Where they fall short: memory is informational. An agent can read it and then not follow it — whether by miscalculation, by inference overriding instruction, or because the memory is stale and the agent decides the code is the more reliable source. There is no enforcement. The agent can narrate "I followed the convention in the memory" without FST having any way to verify that claim.
What FST does differently: Decisions are first-class artifacts with revision-pinned references. A Decision is not information the agent can choose to follow or ignore — it is a constraint that gate checks enforce. A gate depending on a Decision blocks until the Decision exists in the Composition. The agent cannot bypass it by narration.
CI, Linters, and Static Analysis
What they do well: verify that code passes defined checks. A well-designed CI pipeline catches regressions, enforces style, and surfaces known anti-patterns before they merge.
Where they fall short: CI verifies that code does what the tests check. It says nothing about whether the agent was authorized to write the code CI is now testing. A test suite written by the same agent that built the feature is not independent evidence. CI will pass it, because the tests were written to match the implementation.
CI also does not check scope. If the agent modified three files you did not ask it to touch, CI passes as long as the tests pass. The scope violation is invisible to CI.
What FST does differently: FST checks authorization and scope, not just correctness. The Build gate verifies that the Candidate stayed inside the retained scope. The Compose gate checks that Verifications are independent of the Implementations they prove — an agent cannot write a test that trivially passes its own implementation and have FST count that as coverage. CI and FST are complementary: CI checks correctness, FST checks process.
PR Review
What it does well: catch problems a second pair of eyes can see. A good reviewer finds logic errors, security issues, and cases the agent did not consider.
Where it falls short: PR review happens after the fact. By the time the reviewer sees the diff, the agent has already made its scope decisions, product choices, and implementation tradeoffs. The reviewer has to reconstruct the agent's intent from the code. On a large agent-generated diff, this is expensive and often incomplete.
The reviewer also has no structured context. They do not know which files were intended to change and which were incidental. They do not know which timeout value was a deliberate product decision and which was a reasonable guess. They do not know whether a changed behavior was in scope or drift. All of that context lived in the agent's session.
What FST does differently: FST gives reviewers the ExplorationNote — the approved scope — and the Candidate — every change traced to a requirement. The reviewer's job changes from "figure out what this diff is doing and whether it's right" to "confirm that what was built matches what was agreed." The review surface is smaller because the scope was bounded upfront, and targeted because the trace already shows the why.
The Layer Model
These tools are not alternatives. They are different layers.

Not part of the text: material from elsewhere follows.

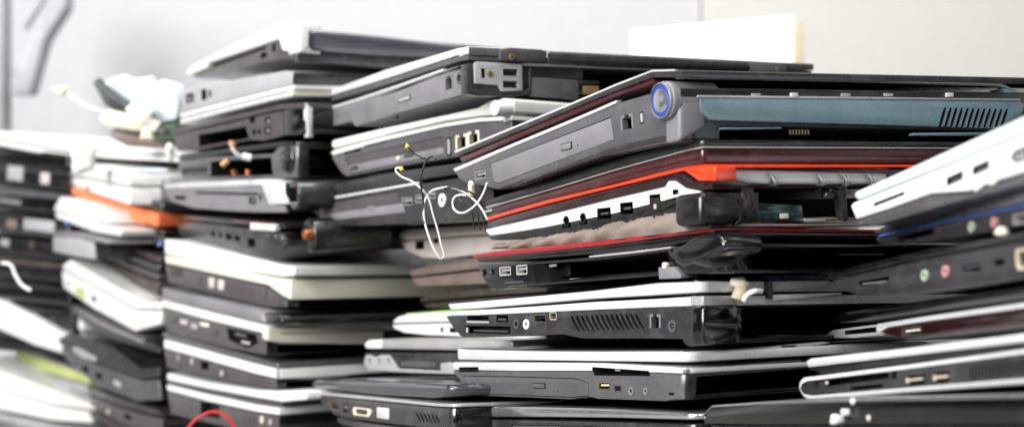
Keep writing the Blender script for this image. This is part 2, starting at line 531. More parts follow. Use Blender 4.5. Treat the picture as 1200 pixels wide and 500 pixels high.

Specs → what the system should do
Memory → what the agent should know
FST → what the agent is authorized to build
CI → whether the code passes defined checks
PR review → whether the result is correct and appropriate
FST occupies the authorization layer — the layer that controls what the agent may produce before it produces it. Nothing on that list controls the same layer. That is why FST is not a replacement for any of them, and why none of them is a replacement for FST.